§ SUPPLIED DATA:
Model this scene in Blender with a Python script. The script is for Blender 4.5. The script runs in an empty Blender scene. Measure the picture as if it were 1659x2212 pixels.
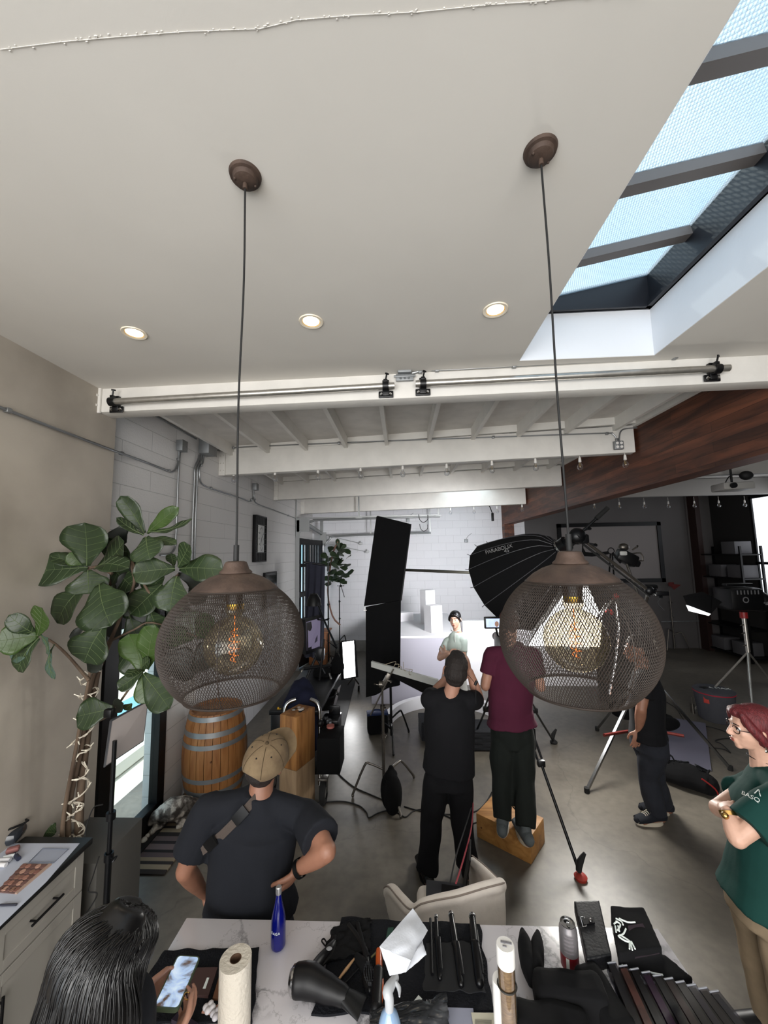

--

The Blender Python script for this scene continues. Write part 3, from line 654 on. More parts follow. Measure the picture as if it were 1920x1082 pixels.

---

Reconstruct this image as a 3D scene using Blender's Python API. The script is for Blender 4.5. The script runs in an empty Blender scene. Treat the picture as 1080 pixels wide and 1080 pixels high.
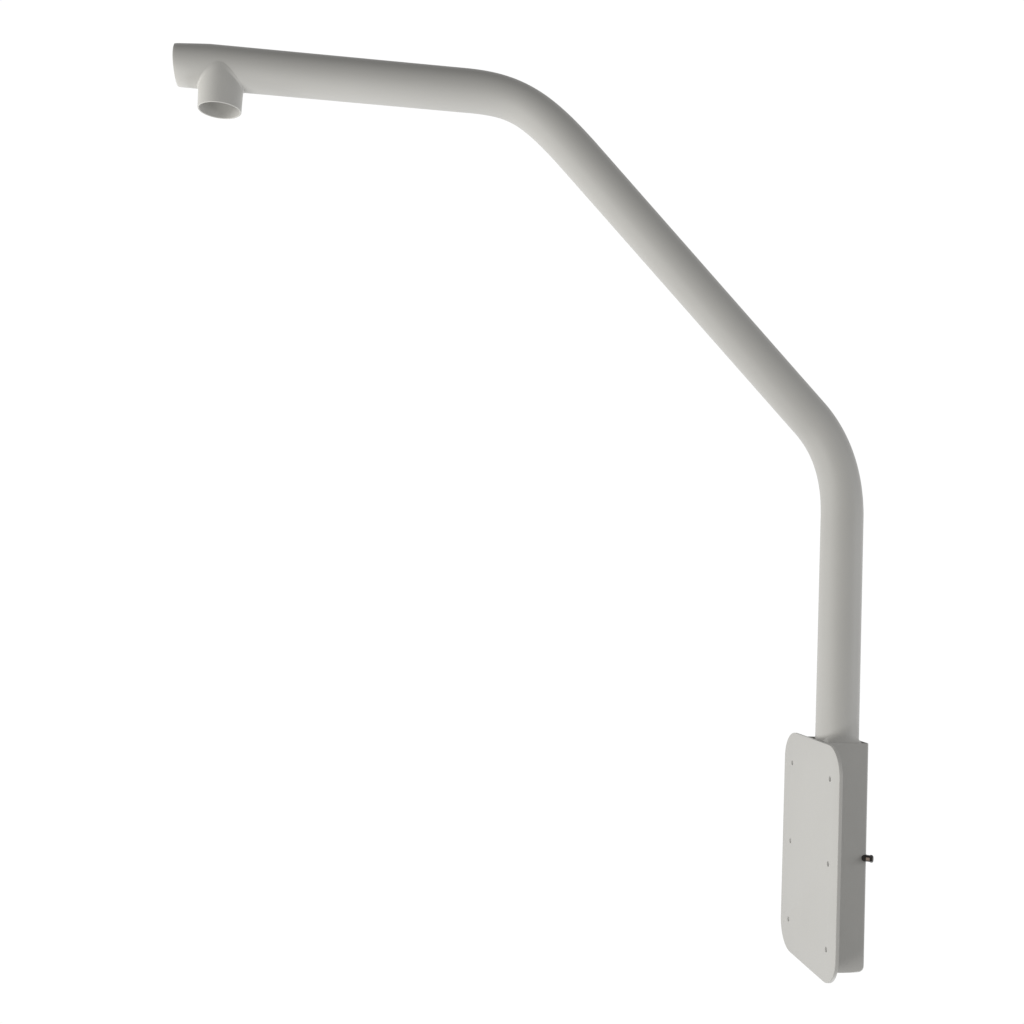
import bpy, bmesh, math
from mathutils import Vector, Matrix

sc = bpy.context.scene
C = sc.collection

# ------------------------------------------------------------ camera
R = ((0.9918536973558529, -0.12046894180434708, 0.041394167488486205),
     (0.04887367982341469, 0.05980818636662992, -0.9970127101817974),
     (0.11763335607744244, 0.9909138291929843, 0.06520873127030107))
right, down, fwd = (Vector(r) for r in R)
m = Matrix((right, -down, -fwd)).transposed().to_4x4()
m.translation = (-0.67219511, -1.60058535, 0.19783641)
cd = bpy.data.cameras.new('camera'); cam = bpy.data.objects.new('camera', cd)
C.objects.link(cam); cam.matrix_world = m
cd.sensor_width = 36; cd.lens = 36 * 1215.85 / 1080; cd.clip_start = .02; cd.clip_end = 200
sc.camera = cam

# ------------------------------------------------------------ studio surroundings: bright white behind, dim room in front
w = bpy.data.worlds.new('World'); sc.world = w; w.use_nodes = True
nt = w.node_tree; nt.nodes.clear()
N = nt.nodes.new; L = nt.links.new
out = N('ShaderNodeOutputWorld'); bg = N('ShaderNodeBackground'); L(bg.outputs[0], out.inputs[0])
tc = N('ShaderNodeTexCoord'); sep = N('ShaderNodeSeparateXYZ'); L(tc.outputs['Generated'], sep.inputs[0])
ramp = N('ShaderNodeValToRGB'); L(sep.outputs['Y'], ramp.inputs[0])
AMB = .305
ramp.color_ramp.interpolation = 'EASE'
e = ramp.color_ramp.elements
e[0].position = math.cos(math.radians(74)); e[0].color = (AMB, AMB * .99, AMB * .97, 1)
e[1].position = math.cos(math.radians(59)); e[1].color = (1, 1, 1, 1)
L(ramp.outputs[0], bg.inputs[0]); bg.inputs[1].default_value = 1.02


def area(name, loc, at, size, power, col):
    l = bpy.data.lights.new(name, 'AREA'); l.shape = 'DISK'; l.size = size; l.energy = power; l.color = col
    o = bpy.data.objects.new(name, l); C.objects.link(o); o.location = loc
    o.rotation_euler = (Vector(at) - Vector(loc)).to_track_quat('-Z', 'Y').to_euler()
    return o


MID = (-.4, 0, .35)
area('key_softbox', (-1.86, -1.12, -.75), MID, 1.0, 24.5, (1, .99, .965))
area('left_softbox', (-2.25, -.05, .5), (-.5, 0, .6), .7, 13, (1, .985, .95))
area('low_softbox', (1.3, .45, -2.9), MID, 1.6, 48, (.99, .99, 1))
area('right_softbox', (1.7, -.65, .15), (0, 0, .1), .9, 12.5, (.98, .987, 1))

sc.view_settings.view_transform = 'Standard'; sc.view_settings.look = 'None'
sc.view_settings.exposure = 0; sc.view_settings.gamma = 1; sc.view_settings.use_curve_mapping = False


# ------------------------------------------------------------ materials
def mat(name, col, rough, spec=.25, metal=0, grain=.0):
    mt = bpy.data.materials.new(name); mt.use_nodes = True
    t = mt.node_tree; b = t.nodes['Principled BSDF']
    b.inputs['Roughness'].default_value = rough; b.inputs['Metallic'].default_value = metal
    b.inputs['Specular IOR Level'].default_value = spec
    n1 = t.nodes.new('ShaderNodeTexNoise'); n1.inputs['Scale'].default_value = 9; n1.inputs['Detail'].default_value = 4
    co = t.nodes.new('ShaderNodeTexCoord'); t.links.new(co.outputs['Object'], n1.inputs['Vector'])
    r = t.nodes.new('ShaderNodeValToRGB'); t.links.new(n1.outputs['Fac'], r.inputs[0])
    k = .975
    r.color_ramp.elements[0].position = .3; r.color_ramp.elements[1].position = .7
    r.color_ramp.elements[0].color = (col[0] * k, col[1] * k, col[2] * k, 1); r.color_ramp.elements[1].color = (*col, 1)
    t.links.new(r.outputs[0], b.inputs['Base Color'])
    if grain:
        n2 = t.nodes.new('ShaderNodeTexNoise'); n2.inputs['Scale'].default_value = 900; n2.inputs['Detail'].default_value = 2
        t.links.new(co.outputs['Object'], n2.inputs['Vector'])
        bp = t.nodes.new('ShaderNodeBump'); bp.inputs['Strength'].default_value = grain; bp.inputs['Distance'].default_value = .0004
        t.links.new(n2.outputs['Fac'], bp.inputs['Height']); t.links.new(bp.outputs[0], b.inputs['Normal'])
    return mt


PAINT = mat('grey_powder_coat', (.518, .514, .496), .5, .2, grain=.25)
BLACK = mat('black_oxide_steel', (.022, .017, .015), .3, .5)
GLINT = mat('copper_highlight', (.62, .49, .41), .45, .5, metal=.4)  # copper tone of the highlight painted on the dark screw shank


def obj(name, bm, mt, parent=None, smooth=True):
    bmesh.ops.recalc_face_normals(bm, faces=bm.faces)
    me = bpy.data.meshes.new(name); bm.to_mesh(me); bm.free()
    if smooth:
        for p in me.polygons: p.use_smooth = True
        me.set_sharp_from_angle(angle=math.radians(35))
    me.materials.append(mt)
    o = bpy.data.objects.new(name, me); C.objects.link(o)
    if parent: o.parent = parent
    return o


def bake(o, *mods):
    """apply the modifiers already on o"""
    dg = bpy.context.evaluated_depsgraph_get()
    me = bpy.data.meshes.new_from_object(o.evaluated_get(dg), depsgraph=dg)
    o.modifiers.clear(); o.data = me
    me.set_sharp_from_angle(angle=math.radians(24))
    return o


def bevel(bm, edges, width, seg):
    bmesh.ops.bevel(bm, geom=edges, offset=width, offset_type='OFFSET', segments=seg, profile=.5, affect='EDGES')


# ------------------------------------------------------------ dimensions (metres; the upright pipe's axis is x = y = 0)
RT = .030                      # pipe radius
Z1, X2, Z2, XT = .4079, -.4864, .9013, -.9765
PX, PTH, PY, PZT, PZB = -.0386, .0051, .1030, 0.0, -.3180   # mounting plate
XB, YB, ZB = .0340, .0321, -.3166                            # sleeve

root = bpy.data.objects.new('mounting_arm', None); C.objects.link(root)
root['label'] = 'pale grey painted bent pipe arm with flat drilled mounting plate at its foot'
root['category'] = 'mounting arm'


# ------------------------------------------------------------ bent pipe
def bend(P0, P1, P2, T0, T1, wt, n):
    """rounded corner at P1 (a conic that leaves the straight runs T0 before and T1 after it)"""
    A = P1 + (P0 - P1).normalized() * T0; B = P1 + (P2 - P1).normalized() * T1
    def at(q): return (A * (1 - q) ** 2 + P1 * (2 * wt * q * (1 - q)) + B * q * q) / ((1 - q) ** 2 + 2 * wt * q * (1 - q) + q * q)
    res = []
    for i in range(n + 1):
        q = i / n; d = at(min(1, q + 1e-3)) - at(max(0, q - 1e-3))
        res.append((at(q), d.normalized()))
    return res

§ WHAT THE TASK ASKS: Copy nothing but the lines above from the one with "Reconstruct this image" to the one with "C = sc.collection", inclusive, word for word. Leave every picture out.

§ OUTPUT OF THE EXERCISE:
Reconstruct this image as a 3D scene using Blender's Python API. The script is for Blender 4.5. The script runs in an empty Blender scene. Treat the picture as 1080 pixels wide and 1080 pixels high.
import bpy, bmesh, math
from mathutils import Vector, Matrix

sc = bpy.context.scene
C = sc.collection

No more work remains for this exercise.